DATASET EXTRACT start
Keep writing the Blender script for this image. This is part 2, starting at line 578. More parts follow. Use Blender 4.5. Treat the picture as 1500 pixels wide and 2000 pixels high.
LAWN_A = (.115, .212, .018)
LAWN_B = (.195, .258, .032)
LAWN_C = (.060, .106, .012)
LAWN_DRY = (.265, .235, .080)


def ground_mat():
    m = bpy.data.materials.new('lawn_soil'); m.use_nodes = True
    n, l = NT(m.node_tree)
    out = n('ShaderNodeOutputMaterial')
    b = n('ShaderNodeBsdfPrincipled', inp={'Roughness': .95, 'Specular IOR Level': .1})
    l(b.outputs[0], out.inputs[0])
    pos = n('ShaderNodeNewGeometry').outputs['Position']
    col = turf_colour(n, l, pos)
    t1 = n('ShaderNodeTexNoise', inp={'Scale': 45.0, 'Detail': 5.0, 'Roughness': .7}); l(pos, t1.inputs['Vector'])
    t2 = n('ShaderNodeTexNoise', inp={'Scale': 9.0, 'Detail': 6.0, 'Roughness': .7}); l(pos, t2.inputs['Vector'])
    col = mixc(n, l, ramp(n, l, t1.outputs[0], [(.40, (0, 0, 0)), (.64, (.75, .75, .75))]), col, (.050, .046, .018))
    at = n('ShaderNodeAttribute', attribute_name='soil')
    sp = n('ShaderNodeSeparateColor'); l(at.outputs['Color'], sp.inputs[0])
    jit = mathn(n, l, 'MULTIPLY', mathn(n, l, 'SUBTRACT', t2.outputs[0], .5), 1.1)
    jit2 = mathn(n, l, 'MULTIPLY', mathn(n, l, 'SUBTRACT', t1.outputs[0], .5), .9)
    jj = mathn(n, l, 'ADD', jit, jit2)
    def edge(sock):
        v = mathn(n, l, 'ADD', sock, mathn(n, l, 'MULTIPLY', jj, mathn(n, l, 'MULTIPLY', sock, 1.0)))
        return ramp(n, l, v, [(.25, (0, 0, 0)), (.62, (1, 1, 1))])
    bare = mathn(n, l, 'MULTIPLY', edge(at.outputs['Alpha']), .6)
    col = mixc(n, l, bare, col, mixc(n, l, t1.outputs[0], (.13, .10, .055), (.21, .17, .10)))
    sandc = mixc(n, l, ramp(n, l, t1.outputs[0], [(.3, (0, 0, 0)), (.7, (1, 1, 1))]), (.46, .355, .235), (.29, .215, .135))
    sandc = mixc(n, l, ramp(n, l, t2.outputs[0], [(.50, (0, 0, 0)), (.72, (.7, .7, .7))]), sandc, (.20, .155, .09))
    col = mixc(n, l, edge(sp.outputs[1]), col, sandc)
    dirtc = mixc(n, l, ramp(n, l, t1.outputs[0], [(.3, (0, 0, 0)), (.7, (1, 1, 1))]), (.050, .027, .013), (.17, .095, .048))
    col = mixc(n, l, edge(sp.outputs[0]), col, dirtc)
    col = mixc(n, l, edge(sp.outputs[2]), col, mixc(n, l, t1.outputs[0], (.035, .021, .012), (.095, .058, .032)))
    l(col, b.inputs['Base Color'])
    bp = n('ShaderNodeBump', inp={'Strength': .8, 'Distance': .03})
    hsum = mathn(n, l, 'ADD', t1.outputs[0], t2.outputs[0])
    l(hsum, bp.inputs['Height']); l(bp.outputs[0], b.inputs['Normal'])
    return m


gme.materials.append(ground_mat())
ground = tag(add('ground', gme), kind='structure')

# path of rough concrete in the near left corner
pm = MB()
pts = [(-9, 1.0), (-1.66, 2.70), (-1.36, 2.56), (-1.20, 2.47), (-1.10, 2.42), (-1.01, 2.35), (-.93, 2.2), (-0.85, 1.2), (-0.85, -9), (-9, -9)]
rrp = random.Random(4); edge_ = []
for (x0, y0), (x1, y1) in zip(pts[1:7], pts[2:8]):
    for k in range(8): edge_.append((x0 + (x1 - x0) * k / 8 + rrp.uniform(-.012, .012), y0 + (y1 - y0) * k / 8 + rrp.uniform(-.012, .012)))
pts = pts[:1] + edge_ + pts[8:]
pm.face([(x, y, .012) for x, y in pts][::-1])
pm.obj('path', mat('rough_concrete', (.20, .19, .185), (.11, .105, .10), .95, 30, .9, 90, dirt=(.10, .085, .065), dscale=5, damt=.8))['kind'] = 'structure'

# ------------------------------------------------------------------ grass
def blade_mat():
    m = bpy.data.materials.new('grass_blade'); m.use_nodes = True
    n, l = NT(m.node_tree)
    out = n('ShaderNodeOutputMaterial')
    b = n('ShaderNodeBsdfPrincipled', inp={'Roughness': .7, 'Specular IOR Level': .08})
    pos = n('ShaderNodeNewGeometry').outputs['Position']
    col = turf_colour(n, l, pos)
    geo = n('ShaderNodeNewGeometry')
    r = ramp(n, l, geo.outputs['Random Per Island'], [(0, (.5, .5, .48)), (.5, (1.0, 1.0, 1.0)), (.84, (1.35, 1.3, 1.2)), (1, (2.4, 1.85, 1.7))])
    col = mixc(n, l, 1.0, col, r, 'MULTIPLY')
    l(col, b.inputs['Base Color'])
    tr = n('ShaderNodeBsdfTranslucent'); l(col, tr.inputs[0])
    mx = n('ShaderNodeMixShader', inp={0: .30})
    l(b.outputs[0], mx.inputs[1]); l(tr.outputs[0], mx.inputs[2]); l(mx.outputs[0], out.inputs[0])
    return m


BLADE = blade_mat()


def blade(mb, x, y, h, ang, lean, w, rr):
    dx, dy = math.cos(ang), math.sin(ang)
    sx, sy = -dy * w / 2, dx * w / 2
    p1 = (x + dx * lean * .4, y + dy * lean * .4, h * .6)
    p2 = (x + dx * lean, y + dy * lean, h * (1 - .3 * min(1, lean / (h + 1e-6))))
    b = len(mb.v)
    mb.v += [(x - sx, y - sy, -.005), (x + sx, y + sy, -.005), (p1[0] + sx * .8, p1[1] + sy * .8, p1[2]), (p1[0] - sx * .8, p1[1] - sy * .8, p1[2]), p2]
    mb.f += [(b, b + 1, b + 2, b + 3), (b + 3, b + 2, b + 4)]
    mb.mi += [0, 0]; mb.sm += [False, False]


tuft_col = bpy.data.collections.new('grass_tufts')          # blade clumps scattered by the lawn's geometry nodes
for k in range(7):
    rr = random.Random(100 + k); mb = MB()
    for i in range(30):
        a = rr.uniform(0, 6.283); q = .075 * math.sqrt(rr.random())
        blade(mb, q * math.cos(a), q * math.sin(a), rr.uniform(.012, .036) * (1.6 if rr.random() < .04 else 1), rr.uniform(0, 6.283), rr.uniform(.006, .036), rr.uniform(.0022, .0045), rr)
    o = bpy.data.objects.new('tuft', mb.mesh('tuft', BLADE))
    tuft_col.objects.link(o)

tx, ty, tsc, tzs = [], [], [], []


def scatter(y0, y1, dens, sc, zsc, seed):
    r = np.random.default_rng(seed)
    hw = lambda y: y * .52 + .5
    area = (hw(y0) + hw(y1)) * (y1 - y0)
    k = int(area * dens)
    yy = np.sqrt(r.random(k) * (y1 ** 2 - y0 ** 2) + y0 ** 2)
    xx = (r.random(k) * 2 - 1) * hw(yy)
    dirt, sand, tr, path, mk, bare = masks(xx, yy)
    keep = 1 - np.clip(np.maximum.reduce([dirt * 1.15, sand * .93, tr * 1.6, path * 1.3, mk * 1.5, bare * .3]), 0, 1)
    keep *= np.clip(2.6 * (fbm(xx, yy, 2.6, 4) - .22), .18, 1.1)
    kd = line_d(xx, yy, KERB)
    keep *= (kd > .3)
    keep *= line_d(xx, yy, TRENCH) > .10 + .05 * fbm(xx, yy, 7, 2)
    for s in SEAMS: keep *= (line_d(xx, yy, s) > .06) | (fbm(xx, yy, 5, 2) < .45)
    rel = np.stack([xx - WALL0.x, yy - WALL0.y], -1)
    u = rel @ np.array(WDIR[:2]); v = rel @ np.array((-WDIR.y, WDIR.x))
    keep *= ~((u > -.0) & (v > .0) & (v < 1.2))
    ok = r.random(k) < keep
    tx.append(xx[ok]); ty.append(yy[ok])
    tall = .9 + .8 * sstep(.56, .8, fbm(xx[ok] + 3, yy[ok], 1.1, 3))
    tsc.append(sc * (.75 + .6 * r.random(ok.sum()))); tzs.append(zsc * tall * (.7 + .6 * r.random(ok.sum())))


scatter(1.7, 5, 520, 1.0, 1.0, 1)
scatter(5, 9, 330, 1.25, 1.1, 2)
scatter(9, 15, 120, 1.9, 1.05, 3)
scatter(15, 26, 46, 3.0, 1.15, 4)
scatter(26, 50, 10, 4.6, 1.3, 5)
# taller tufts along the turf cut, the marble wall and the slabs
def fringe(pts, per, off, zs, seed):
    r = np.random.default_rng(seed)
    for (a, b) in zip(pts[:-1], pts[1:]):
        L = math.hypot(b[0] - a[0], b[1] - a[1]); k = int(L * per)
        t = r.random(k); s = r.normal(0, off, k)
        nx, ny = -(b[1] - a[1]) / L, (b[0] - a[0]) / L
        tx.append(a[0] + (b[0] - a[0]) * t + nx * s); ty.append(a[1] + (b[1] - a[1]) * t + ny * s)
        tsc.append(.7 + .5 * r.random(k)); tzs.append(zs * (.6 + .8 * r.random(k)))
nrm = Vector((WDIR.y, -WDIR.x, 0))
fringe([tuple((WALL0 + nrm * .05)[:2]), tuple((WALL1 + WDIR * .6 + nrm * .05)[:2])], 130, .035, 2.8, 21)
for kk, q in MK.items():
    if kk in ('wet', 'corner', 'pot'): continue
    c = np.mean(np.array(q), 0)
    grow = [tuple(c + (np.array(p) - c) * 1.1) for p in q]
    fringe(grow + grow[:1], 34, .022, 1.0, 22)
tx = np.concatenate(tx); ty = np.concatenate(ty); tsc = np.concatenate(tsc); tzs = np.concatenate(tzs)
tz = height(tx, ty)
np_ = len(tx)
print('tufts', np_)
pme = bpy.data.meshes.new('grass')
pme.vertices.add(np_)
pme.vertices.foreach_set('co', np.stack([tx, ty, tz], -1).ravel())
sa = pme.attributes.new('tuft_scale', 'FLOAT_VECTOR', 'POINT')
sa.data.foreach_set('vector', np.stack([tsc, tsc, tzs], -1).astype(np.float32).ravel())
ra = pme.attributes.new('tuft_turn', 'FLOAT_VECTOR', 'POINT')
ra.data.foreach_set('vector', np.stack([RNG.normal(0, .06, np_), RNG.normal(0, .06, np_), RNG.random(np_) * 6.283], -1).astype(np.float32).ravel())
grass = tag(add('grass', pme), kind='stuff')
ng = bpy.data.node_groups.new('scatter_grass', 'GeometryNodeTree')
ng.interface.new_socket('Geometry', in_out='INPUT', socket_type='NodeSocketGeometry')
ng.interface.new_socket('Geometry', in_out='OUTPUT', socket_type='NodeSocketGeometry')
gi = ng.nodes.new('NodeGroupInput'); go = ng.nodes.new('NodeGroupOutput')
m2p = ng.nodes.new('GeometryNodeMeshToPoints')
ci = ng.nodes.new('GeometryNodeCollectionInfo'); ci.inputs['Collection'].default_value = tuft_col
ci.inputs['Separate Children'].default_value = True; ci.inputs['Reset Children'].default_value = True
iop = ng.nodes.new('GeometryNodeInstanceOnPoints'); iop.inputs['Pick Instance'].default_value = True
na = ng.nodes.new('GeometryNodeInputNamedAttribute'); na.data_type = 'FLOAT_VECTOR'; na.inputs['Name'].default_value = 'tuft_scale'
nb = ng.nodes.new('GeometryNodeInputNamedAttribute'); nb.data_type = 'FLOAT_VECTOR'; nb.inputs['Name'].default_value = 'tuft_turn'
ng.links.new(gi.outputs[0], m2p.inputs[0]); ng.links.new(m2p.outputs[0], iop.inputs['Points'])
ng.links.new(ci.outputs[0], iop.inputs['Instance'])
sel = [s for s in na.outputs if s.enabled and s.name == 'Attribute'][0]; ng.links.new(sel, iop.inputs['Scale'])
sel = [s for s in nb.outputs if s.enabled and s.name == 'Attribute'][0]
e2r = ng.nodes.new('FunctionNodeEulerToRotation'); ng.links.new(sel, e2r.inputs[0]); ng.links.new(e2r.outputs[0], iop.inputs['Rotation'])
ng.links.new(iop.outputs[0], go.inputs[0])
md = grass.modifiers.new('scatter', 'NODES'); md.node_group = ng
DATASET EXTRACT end
# TO DO
Set down the lines above as they stand, starting with the first line and ending with the line that contains "LAWN_DRY = (.265, .235, .080)".

# RESPONSE TO THIS EXERCISE
Keep writing the Blender script for this image. This is part 2, starting at line 578. More parts follow. Use Blender 4.5. Treat the picture as 1500 pixels wide and 2000 pixels high.
LAWN_A = (.115, .212, .018)
LAWN_B = (.195, .258, .032)
LAWN_C = (.060, .106, .012)
LAWN_DRY = (.265, .235, .080)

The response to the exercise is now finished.